> Task instructions: Restate the data below word for word. Skip any images it contains.

> Material:
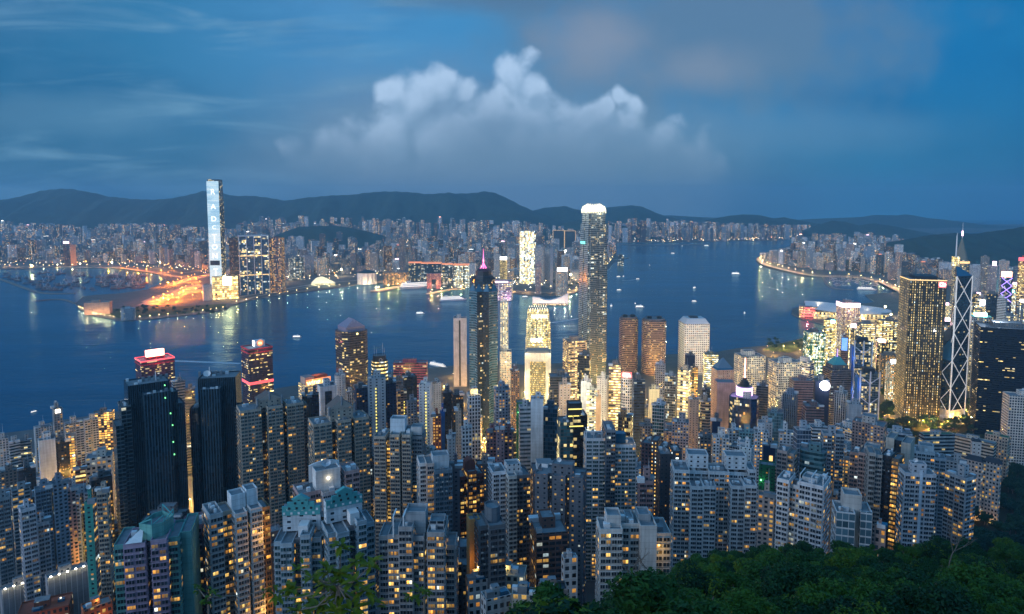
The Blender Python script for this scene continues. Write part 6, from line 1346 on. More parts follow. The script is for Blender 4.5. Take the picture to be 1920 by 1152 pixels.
for l, r, top, Y, lb in ((1808, 1846, 862, 670, 'pale mansion wing with dark hip roof and red shutters'), (1843, 1880, 866, 665, 'pale mansion wing lit gold by garden lamps')):
    root, w, d, h = slab_hall(l, r, top, Y, -14, .45, (.50, .42, .38), 'P', .25, 'dark', lb, 'mansion', 'mansion'); mb = MB(); mb.frust(rect(w * 1.08, d * 1.12), h - .2, rect(w * .7, d * .3), h + 4.2, mat=M['dark']); mb.build('hip_roof', root)
    plight('garden_lamp', (.2 * w, -d * .5 - 5, 4), 900, (1, .6, .2), .4, root)
for i, (l, r, top, Y, c, m_, lb) in enumerate([(28, 142, 1132, 395, (.22, .07, .04), 'tile_roof', 'rust red old house row along the bottom left edge'), (150, 212, 1130, 390, (.34, .12, .06), 'roof', 'orange lit low house left of the teal striped tower'), (872, 915, 1082, 320, (.33, .34, .35), 'roof', 'low grey block with cluttered flat roof by the bottom edge'), (913, 990, 1068, 330, (.42, .40, .34), 'roof', 'wide low block with pale blue roof hut'),
    (900, 960, 1112, 270, (.36, .38, .39), 'roof', 'low block with sloping pale roof near the bottom edge'), (958, 1010, 1108, 262, (.36, .34, .29), 'roof', 'low block with yellow lit roof terrace beside the trees'), (1008, 1066, 1098, 268, (.26, .21, .19), 'dark', 'low brown house with dark corrugated roof beside the trees'), (1052, 1084, 1042, 330, (.46, .49, .51), 'steel', 'small stepped white house above the dark roofed house'), (1640, 1662, 985, 330, (.30, .22, .20), 'roof', 'small brown block right of the glass cubed building')]):
    root, w, d, h = slab_hall(l, r, top, Y, (-10, 8, 12, -8, 20, -6, 10, 15, 0)[i], .6, c, 'P', (.12, .2, .25, .35, .1, .3, .3, .2, .3)[i], m_, lb, 'house', 'house')
    for k in range(4):
        sx, sy = rng.uniform(-.4, .35) * w, rng.uniform(-.35, .3) * d; mb = MB(); s = rng.uniform(1, 2.4); mb.box(sx - s, sx + s, sy - s * .8, sy + s * .8, h - .9, h + rng.uniform(.6, 2.6), mat=rng.choice((M['roof'], M['white'], M['steel'], M['glassblue']))); mb.build('roof_hut', root)
    if i in (1, 5, 3): plight('terrace_light', (0, -d * .3, h + 2.2), 350, (1, .72, .25), .4, root)
    if i in (0, 1): plight('street_glow', (.1 * w, -d * .5 - 6, h * .6), 1400, (1, .4, .1), .5, root)
for l, r, tl, HY, lb in ((-4, 84, 1090, 430, 'long building shrouded in grey mesh under white work lamps, left half'), (82, 168, 1068, 420, 'long building shrouded in grey mesh under white work lamps, right half')):
    root, w, d, h = slab_hall(l, r, tl, HY, 10, .3, (.23, .23, .25), 'B', 0, 'roof', lb, 'shrouded_building', 'building')
    for k in range(5):
        x = (-.42 + .2 * k) * w; mb = MB(); mb.bar((x, -d / 2, h - .4), (x, -d / 2 - 1.6, h + .9), .12, M['steel']); mb.build('lamp_arm', root); mb = MB(); mb.box(x - .5, x + .5, -d / 2 - 2.1, -d / 2 - 1.2, h + .6, h + 1.1, mat=M['g_white'], bottom=True); mb.build('work_lamp', root)
        plight('work_light', (x, -d / 2 - 2.2, h + .3), 260, (1, .86, .5), .3, root)
    for k in range(8): x = (-.48 + .137 * k) * w; mb = MB(); mb.bar((x, -d / 2 - .35, 0), (x, -d / 2 - .35, h), .16, M['steel']); mb.build('scaffold_pole', root)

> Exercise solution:
The Blender Python script for this scene continues. Write part 6, from line 1346 on. More parts follow. The script is for Blender 4.5. Take the picture to be 1920 by 1152 pixels.
for l, r, top, Y, lb in ((1808, 1846, 862, 670, 'pale mansion wing with dark hip roof and red shutters'), (1843, 1880, 866, 665, 'pale mansion wing lit gold by garden lamps')):
    root, w, d, h = slab_hall(l, r, top, Y, -14, .45, (.50, .42, .38), 'P', .25, 'dark', lb, 'mansion', 'mansion'); mb = MB(); mb.frust(rect(w * 1.08, d * 1.12), h - .2, rect(w * .7, d * .3), h + 4.2, mat=M['dark']); mb.build('hip_roof', root)
    plight('garden_lamp', (.2 * w, -d * .5 - 5, 4), 900, (1, .6, .2), .4, root)
for i, (l, r, top, Y, c, m_, lb) in enumerate([(28, 142, 1132, 395, (.22, .07, .04), 'tile_roof', 'rust red old house row along the bottom left edge'), (150, 212, 1130, 390, (.34, .12, .06), 'roof', 'orange lit low house left of the teal striped tower'), (872, 915, 1082, 320, (.33, .34, .35), 'roof', 'low grey block with cluttered flat roof by the bottom edge'), (913, 990, 1068, 330, (.42, .40, .34), 'roof', 'wide low block with pale blue roof hut'),
    (900, 960, 1112, 270, (.36, .38, .39), 'roof', 'low block with sloping pale roof near the bottom edge'), (958, 1010, 1108, 262, (.36, .34, .29), 'roof', 'low block with yellow lit roof terrace beside the trees'), (1008, 1066, 1098, 268, (.26, .21, .19), 'dark', 'low brown house with dark corrugated roof beside the trees'), (1052, 1084, 1042, 330, (.46, .49, .51), 'steel', 'small stepped white house above the dark roofed house'), (1640, 1662, 985, 330, (.30, .22, .20), 'roof', 'small brown block right of the glass cubed building')]):
    root, w, d, h = slab_hall(l, r, top, Y, (-10, 8, 12, -8, 20, -6, 10, 15, 0)[i], .6, c, 'P', (.12, .2, .25, .35, .1, .3, .3, .2, .3)[i], m_, lb, 'house', 'house')
    for k in range(4):
        sx, sy = rng.uniform(-.4, .35) * w, rng.uniform(-.35, .3) * d; mb = MB(); s = rng.uniform(1, 2.4); mb.box(sx - s, sx + s, sy - s * .8, sy + s * .8, h - .9, h + rng.uniform(.6, 2.6), mat=rng.choice((M['roof'], M['white'], M['steel'], M['glassblue']))); mb.build('roof_hut', root)
    if i in (1, 5, 3): plight('terrace_light', (0, -d * .3, h + 2.2), 350, (1, .72, .25), .4, root)
    if i in (0, 1): plight('street_glow', (.1 * w, -d * .5 - 6, h * .6), 1400, (1, .4, .1), .5, root)
for l, r, tl, HY, lb in ((-4, 84, 1090, 430, 'long building shrouded in grey mesh under white work lamps, left half'), (82, 168, 1068, 420, 'long building shrouded in grey mesh under white work lamps, right half')):
    root, w, d, h = slab_hall(l, r, tl, HY, 10, .3, (.23, .23, .25), 'B', 0, 'roof', lb, 'shrouded_building', 'building')
    for k in range(5):
        x = (-.42 + .2 * k) * w; mb = MB(); mb.bar((x, -d / 2, h - .4), (x, -d / 2 - 1.6, h + .9), .12, M['steel']); mb.build('lamp_arm', root); mb = MB(); mb.box(x - .5, x + .5, -d / 2 - 2.1, -d / 2 - 1.2, h + .6, h + 1.1, mat=M['g_white'], bottom=True); mb.build('work_lamp', root)
        plight('work_light', (x, -d / 2 - 2.2, h + .3), 260, (1, .86, .5), .3, root)
    for k in range(8): x = (-.48 + .137 * k) * w; mb = MB(); mb.bar((x, -d / 2 - .35, 0), (x, -d / 2 - .35, h), .16, M['steel']); mb.build('scaffold_pole', root)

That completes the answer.